In which the Polyjuice Potion starts to be brewed, a dueling club is formed, a parselmouth is outed, and a Hufflepuff is petrified.

The polyjuice potion that will hopefully give Harry, Ron, and Hermione more information about Draco Malfoy has begun brewing. Harry and Hermione carried out an elaborate plot to get all of the ingredients needed, and they're brewing it in Moaning Myrtle's bathroom of all places. Fun, Fun, Fun.

There is an official Hogwarts dueling club that's formed, with Lockhart and Snape as leaders. I just realized that Lockhart tries so hard to make himself known, and he coincidentally appears in nearly every chapter in this book—being an idiot, as usual. The Hogwarts professors are very nervous about the recent attacks on the school's muggle-born students. It's one of the scarier things that happens at Hogwarts. Hogwarts is supposed to be the safest place in the wizarding world, and if even Hogwarts isn't safe anymore, then I don't know where I was going with this sentence. Then bad things are happening.

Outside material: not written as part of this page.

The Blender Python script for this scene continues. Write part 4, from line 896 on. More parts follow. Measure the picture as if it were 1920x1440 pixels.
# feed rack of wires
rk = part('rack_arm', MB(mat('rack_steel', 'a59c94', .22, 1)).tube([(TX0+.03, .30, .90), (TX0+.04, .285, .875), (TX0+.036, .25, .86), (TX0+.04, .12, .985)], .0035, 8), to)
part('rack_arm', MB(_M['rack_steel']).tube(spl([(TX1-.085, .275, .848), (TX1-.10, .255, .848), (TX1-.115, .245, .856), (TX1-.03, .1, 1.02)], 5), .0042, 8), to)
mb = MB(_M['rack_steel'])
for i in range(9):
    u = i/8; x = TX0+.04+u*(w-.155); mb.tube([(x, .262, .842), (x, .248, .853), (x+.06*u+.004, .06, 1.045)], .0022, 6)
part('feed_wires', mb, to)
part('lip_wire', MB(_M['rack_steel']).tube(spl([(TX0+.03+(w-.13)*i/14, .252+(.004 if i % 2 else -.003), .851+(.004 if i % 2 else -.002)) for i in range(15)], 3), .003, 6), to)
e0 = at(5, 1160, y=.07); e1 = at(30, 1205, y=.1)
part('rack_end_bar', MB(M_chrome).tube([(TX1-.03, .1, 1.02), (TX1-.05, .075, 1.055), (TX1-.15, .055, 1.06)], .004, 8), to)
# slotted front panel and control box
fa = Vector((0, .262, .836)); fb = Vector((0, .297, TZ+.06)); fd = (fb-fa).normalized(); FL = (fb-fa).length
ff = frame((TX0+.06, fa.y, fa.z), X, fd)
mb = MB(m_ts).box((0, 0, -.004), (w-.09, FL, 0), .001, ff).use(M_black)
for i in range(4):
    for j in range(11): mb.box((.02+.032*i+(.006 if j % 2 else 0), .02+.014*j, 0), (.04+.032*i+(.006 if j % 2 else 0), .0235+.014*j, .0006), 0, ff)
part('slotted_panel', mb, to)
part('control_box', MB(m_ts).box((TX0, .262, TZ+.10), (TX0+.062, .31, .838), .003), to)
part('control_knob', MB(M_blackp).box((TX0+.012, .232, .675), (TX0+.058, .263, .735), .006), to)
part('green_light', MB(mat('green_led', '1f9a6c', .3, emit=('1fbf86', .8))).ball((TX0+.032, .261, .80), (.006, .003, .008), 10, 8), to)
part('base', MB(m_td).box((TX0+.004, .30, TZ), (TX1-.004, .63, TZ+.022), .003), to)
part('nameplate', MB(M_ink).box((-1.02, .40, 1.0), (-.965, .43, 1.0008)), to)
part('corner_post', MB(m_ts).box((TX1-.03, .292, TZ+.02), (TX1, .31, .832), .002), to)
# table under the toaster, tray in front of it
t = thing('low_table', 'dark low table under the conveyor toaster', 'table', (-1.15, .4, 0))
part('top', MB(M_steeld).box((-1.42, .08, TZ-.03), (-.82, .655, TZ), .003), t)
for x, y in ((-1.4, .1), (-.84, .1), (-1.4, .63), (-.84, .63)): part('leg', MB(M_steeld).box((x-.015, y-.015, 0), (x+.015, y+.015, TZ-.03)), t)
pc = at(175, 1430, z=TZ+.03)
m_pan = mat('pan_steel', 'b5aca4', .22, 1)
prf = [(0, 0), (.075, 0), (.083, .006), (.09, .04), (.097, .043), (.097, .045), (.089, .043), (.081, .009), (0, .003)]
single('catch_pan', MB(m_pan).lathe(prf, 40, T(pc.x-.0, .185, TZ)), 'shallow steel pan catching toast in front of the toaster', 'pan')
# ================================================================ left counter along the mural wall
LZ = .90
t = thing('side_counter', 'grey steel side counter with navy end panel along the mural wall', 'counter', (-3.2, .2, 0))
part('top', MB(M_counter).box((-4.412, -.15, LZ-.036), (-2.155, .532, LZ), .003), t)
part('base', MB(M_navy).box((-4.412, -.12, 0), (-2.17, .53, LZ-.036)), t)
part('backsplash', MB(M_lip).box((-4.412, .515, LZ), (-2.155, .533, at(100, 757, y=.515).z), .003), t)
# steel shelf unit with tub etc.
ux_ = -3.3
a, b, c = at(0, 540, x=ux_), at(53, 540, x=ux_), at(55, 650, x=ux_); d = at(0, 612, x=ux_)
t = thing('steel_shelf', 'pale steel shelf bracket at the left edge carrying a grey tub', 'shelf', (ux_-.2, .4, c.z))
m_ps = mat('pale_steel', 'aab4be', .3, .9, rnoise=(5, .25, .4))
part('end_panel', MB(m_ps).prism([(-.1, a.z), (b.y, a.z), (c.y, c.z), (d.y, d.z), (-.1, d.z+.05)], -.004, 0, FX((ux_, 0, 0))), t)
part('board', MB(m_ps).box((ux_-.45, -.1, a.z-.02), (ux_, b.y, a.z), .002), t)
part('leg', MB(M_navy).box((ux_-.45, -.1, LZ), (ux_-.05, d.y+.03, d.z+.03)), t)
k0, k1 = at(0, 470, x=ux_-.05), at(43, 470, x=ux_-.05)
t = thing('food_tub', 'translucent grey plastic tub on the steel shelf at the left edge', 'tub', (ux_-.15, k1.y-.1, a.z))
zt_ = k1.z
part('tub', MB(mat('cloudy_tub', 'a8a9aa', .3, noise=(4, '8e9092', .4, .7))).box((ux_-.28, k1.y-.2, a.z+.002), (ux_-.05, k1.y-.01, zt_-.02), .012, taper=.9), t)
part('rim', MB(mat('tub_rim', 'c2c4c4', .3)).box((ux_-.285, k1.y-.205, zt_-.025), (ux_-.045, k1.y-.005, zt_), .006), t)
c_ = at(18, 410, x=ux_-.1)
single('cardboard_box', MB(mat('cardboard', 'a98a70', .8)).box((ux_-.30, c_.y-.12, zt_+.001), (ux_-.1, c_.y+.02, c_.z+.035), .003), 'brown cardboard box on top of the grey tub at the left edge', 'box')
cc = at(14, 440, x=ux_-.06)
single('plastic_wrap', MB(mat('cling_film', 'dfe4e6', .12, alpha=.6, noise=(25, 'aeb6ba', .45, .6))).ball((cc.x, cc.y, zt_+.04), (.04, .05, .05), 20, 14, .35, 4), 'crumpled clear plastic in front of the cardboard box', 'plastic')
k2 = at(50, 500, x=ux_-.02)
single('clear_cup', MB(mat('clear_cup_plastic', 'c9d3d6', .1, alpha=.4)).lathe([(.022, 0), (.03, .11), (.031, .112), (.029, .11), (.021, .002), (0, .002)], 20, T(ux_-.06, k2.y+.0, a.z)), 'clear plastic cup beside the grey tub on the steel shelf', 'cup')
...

At the dueling club, Lockhart proves to be incompetent. Snape is taking advantage the one bit of Defense Against the Dark Arts he can teach, the Dueling Club. And together they spell out disaster. Also interesting to note, the Expelliarmus spell, which later becomes Harry's sort of signature defensive move, was taught to him by Snape.

Everything is going fine until Draco shoots a snake out of his wand toward Harry. The snake goes for Justin Finch-Fletchley, Hufflepuff extraordinaire, until Harry tells him to stop. In parseltongue. The language of snakes is something that's rare, even by wizards' standards, and if you speak it, you are automatically an assumed bad guy. Even Ron and Hermione are wary of Harry at first.

By noon the next day, everyone is talking. And even the Hufflepuffs, who are normally a forgiving bunch, are accusing Harry of being a wizard darker than You-Know-Who, who had a vendetta against Justin and meant to kill him with the snake. The worst part is, the perpetrators of the rumors are some of Harry's friends.

Shortly after, Harry runs into Nearly Headless Nick looking all dark and petrified and Justin Finch-Fletchley looking all recumbent and petrified. And everyone's fears about Harry are confirmed—not really. But gosh, Harry has just run into the worst strand of unluckiness that Hogwarts has seen in a century.